Heroes of the Zeroes is Nick Rogers’ daily, alphabetical look back at the 365 best films of 2000 to 2009.

2003’s Secondhand Lions contains little flashiness, save for an unexpected helicopter landing. But don’t equate that with a lack of inventiveness. Lions forsook the lowbrow sap of a lesser movie in favor of engaging creativity and a message that, through some characters’ tough choices, actually penetrated.

In a narrative stuffed with treasures, none held more value than Robert Duvall and Michael Caine’s acting — Duvall with the flashier speechifying and Caine with his elegant stateliness. Together, by film’s end, each meant something different enough to Haley Joel Osment’s Walter so it didn’t merely feel like one character copied.

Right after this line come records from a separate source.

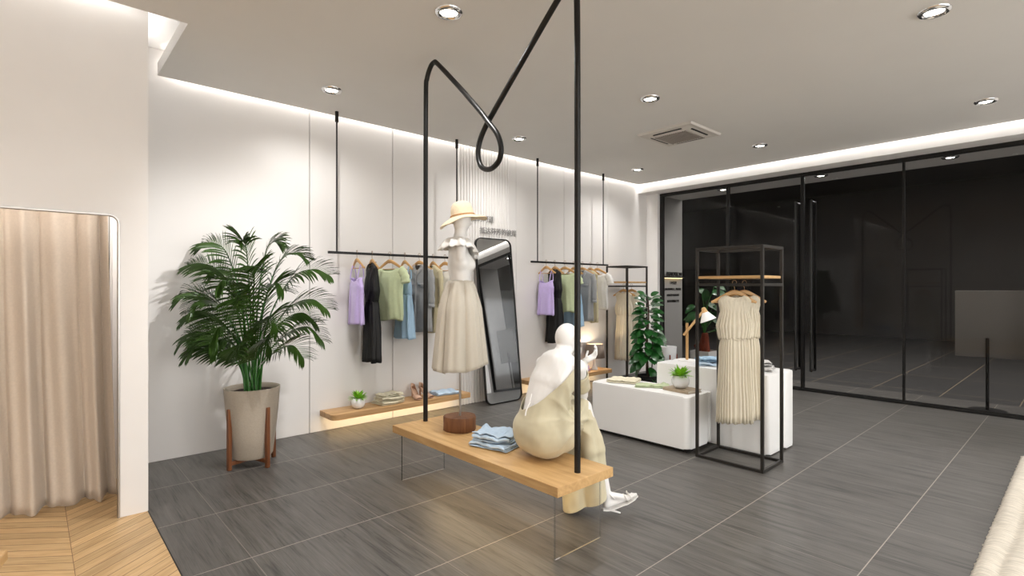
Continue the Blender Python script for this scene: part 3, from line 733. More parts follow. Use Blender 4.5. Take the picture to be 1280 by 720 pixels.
# ------------------------------------------------------------------ standing racks
def rack(x0, x1, y0, y1, lab, along):
    H = 1.73; s = .022
    t = thing('garment_rack', lab, 'garment rack', ((x0+x1)/2, (y0+y1)/2, 0), 0, 'black framed garment racks')
    for x in (x0, x1-s):
        for y in (y0, y1-s):
            obj('post', box(nb(), x, x+s, y, y+s, 0, H, .001, 1), 'rack_metal', t)
    for z in (0, H-s):
        for y in (y0, y1-s): obj('cross_bar', box(nb(), x0+s, x1-s, y, y+s, z, z+s, .001, 1), 'rack_metal', t)
        for x in (x0, x1-s): obj('cross_bar', box(nb(), x, x+s, y0+s, y1-s, z, z+s, .001, 1), 'rack_metal', t)
    obj('shelf_board', box(nb(), x0+s*.3, x1-s*.3, y0+s*.6, y1-s*.6, 1.475, 1.497, .002, 1), 'oak', t)
    zz = 1.415
    for y in (y0, y1-s): obj('hanging_bar', box(nb(), x0+s, x1-s, y, y+s, zz, zz+s, .001, 1), 'rack_metal', t)
    for x in (x0, x1-s): obj('hanging_bar', box(nb(), x, x+s, y0+s, y1-s, zz, zz+s, .001, 1), 'rack_metal', t)
    xm, ym = (x0+x1)/2, (y0+y1)/2
    if along == 'y': obj('hanging_bar', box(nb(), xm-s/2, xm+s/2, y0+s, y1-s, zz, zz+s, .001, 1), 'rack_metal', t)
    else: obj('hanging_bar', box(nb(), x0+s, x1-s, ym-s/2, ym+s/2, zz, zz+s, .001, 1), 'rack_metal', t)
    return t
rack(4.075, 4.465, 1.67, 2.22, 'tall black metal garment rack in front of the white display blocks', 'x')
rack(6.42, 6.94, 4.56, 4.95, 'tall black metal garment rack standing against the wall in the far corner', 'x')
pd = pleated_dress()
for i, (loc, th, lab) in enumerate([((4.195, 1.945, 1.438), radians(-44), 'front pleated cream dress hanging in the rack before the white blocks'),
                        ((4.375, 1.945, 1.438), radians(-46), 'rear pleated cream dress hanging in the rack before the white blocks'),
                        ((6.60, 4.755, 1.438), radians(-80), 'cream dress hanging in the corner rack, the one nearer the clothes rail'),
                        ((6.80, 4.755, 1.438), radians(-68), 'cream dress hanging in the corner rack, the one nearer the glass')]):
    gr = 'cream dresses in the front rack' if i < 2 else 'cream dresses in the corner rack'
    if i == 0: pd.location = loc; pd.rotation_euler = (0, 0, th); pd['label'] = lab; pd['group'] = gr
    else: pd2 = dup(pd, loc, th, lab, gr)
    place_hanger((loc[0], loc[1], loc[2]+.004), th, 'wooden hanger under the '+lab.split(' hanging')[0]+(' in the front rack' if i < 2 else (' in the corner rack, left' if i == 2 else ' in the corner rack, right')), 'hangers in the racks')

# ------------------------------------------------------------------ white display blocks
t = thing('display_block', 'low wide white display block with rounded corners and folded clothes on top', 'display block', (4.28, 2.8, 0))
bm = nb(); rbox(bm, 4.07, 4.44, 2.28, 3.33, .035, .48, .05, bev=.016); obj('body', bm, 'white_satin', t)
bm = nb(); rbox(bm, 4.445, 4.495, 2.29, 3.32, .035, .475, .02, bev=.01); obj('back_panel', bm, 'white_satin', t)
bm = nb(); box(bm, 4.11, 4.47, 2.32, 3.29, 0, .04); obj('plinth', bm, 'letter_black', t, smooth=False)
t = thing('display_block', 'tall white display block carrying the wooden table lamp', 'display block', (4.75, 2.33, 0))
bm = nb(); rbox(bm, 4.505, 4.80, 1.80, 2.87, .012, .675, .03, bev=.016); obj('body', bm, 'white_satin', t)
bm = nb(); rbox(bm, 4.803, 5.0, 1.785, 2.87, .012, .675, .03, bev=.016); obj('back_panel', bm, 'white_satin', t)
bm = nb(); box(bm, 4.54, 4.97, 1.84, 2.84, 0, .02); obj('plinth', bm, 'letter_black', t, smooth=False)

# ------------------------------------------------------------------ folded clothes
def folded(name, c, w, d, layers, m, lab, cat='folded clothes', group=None, rz=0, th=.011, seed=0, messy=.006, taper=0):
    """a cloth folded back on itself: serpentine profile swept along its width"""
    bm = nb(); prof = []; z = th/2
    for l in range(layers):
        dd = d/2-taper*l
        xs = [-dd+2*dd*k/12 for k in range(13)]
        if l % 2: xs = xs[::-1]
        for x in xs: prof.append((x, z))
        if l < layers-1:
            sg = 1 if l % 2 == 0 else -1
            for k in range(1, 4):
                a = -pi/2+k*pi/4; prof.append((sg*(dd+cos(a)*th*.55), z+th/2+sin(a)*th/2))
            z += th
    nu = 22; rows = []
    for i in range(nu+1):
        u = -w/2+w*i/nu; row = []
        for (x, zz) in prof:
            k = zz/(th*layers)
            q = Vector((u*8, x*8, zz*25+seed*3.1))
            du = messy*1.6*noise.noise(q+Vector((9, 0, 0))); dx = messy*1.8*noise.noise(q+Vector((0, 7, seed)))
            uu = u*(1-.05*k)+du; xx = x*(1-.03*k)+dx+(.02*noise.noise(Vector((u*6, seed, zz*20))))
            e = (max(0, abs(u)/(w/2)-.8)/.2)
            dz = messy*.9*(noise.noise(Vector((u*22, x*16, seed)))+.4*noise.noise(Vector((u*50, x*40, seed))))*k*2 - e*e*messy*.4*k
            row.append(bm.verts.new((uu, xx, max(.0025, zz+dz))))
        rows.append(row)
    for i in range(nu):
        for k in range(len(prof)-1): bm.faces.new((rows[i][k], rows[i+1][k], rows[i+1][k+1], rows[i][k+1]))
    o = obj(name, bm, m, smooth=True, angle=70); o.location = c; o.rotation_euler = (0, 0, rz)
    s = o.modifiers.new('solid', 'SOLIDIFY'); s.thickness = th*.62; s.offset = 0
    b_ = o.modifiers.new('sub', 'SUBSURF'); b_.levels = 1; b_.render_levels = 1
    return tag(o, lab, cat, group)
SH = .206
G1 = 'cream clothes folded on the left shelf'
folded('folded_trousers', (2.74, 4.915, SH), .27, .20, 3, 'cloth_cream', 'bottom folded cream garment of the pile on the left shelf', group=G1, seed=1, rz=.1, th=.012, messy=.009)
folded('folded_trousers', (2.745, 4.92, SH+.038), .25, .19, 3, 'cloth_cream', 'middle folded cream garment of the pile on the left shelf', group=G1, seed=2, rz=-.06, th=.012, messy=.011)
folded('folded_trousers', (2.755, 4.925, SH+.076), .25, .18, 2, 'cloth_cream', 'topmost folded cream garment of the pile on the left shelf', group=G1, seed=3, rz=.14, th=.013, messy=.012)
folded('folded_shirt', (3.45, 4.93, SH), .30, .19, 3, 'cloth_paleblue', 'pale blue folded shirt on the right end of the left shelf', group=None, seed=4, rz=-.1, th=.013, messy=.010)
G2 = 'pale blue clothes on the hanging bench'
folded('folded_jeans', (2.185, 2.545, .402), .29, .22, 3, 'cloth_paleblue', 'lower pale blue folded garment on the hanging bench', group=G2, seed=5, rz=-1.35, th=.012, messy=.009)
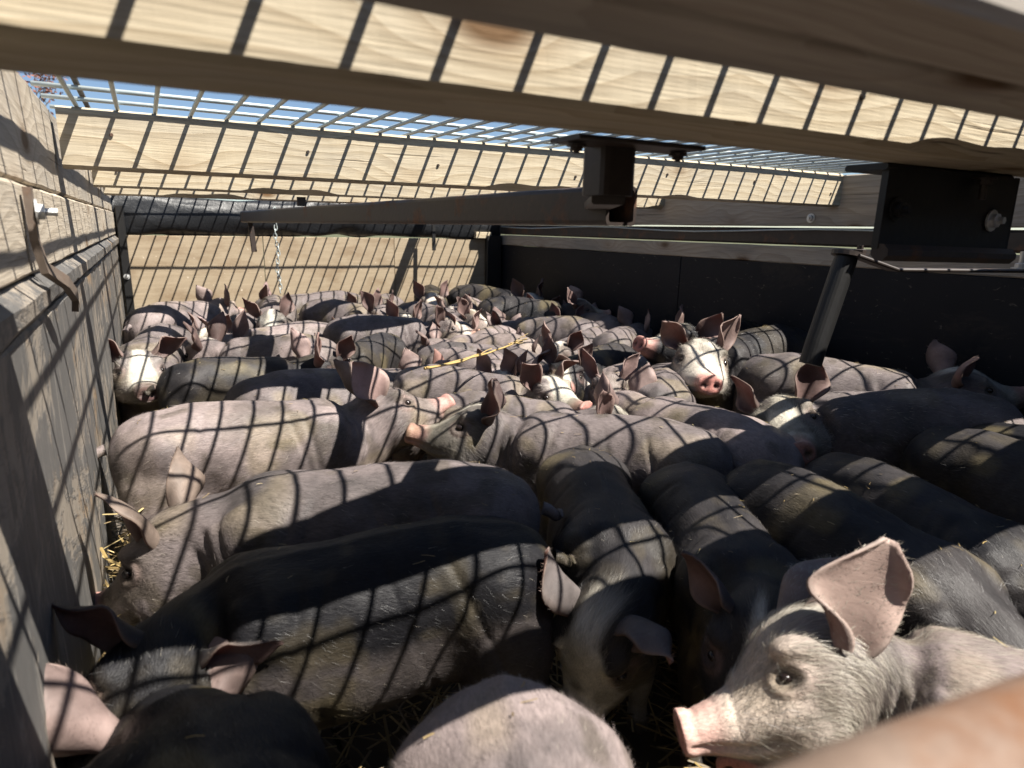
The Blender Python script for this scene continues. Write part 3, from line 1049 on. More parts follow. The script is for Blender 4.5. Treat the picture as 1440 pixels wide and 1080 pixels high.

They’re his uncles Hub and Garth, whose idea of relaxation is iced tea and shotguns on the porch — the latter for traveling salesmen who never learn. Walter stays with them for what he fears will be a summer of perpetual boredom, but as he uncovers the secret of their inexplicable wealth, internalized adventure takes hold.

Writer/director Tim McCanlies (co-writer of The Iron Giant) delivers what feels like a perfectly unified collection of short stories. Through flashbacks lovingly evocative of The Princess Bride, Garth recounts his and Hal’s globetrotting adventures. Filmed like serial-matinee swashbucklers, they’re campy but exciting. Whether they’re true is the subject of great debate (albeit with a final answer).

Secondhand Lions cranked up its emotional wattage for the resolution, but neither ignored opportunities to elicit big laughs and heart nor made everything pat for everyone. This wonderful family film stressed the importance of imagination as something in which to believe.